When Your Child Becomes the Adult in His Life

Wednesday, December 12, 2012

Maybe it was last weekend or the one before that that I read this essay in The New York Times, but it’s been dancing around my head ever since. It’s by author and lecturer Susan Engal, and it’s all about the heartbreaking reality of parenting grown children, who are trying to make their own way in the sometimes rude and cold world.

“They fall in love, break their hearts, apply for jobs, leave or lose the jobs, choose new homes, can’t pay the rent for those new homes and question their choice of profession. They forge their way, all just outside of your helping reach. Then, when bad things happen, they need you like crazy, but you discover that the kind of help you’ve spent 25 years learning how to give is no longer helpful.” – Susan Engal in her NYT‘s essay “When They’re Grown, the Real Pain Begins.”

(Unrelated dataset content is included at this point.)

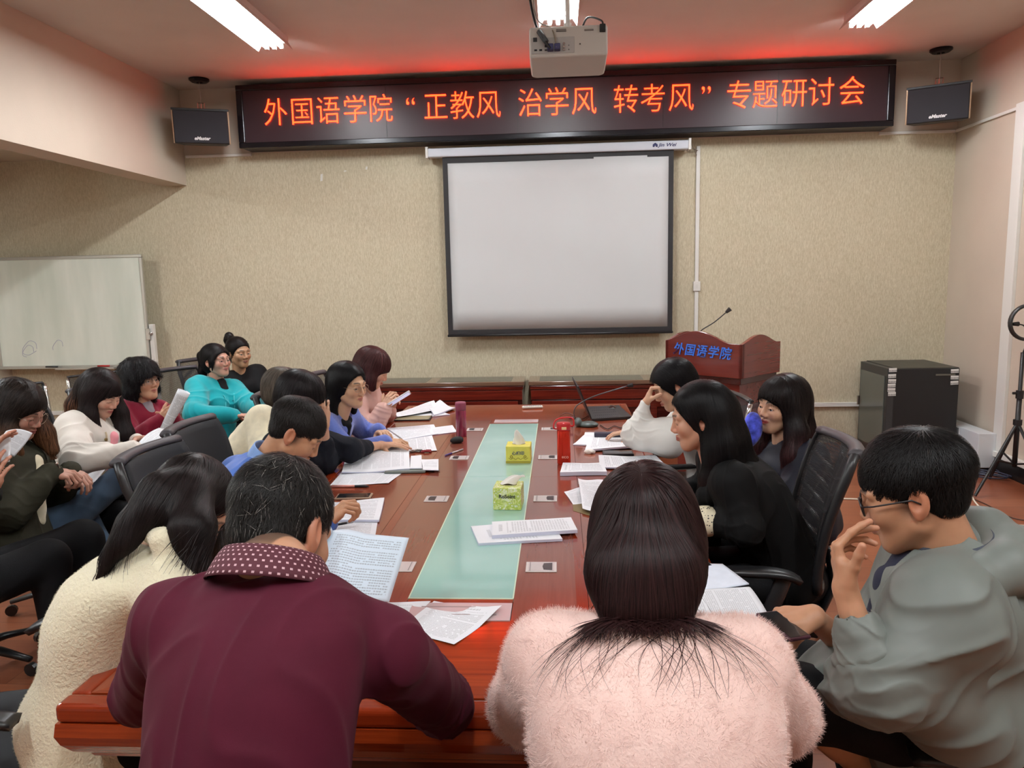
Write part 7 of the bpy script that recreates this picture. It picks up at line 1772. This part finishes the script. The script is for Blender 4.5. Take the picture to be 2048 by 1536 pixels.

I started thinking about it, the days when my kid will have to be the adult in his life. Then I tried to think about anything else. It was too much. I didn’t have to wait long before my mind was pulled back into the now. I heard the call, the refrain … the one that comes 10, 20 times (probably more) each day: Hey, Mommm!  My kid needed me. He needed my help with something simple and plain. And I was delighted.

 

 

 

2 Comments
  • 1
    Kristin says:

    Just re-read this. Seems more poignant considered what has happened since this post went up. I haven’t posted anything since Friday because I can’t bring myself to be 1) controversial 2) an echo of what has already been said 3) a half-hearted philosopher 4) someone who is moving on. I’m counting on you to lead the way with your usual insight and care.

    • 1.1
      Ms. Mary Mack says:

      I’ve been at a loss — for words, for everything — since that Friday. And for all the reasons you listed above and more, I’ve been relatively silent online (blog, social media). This entire nation is heartsick over this horrible, horrible thing that happened.

      Thanks for your comment, Kristin. As always, kind, thoughtful and a great help.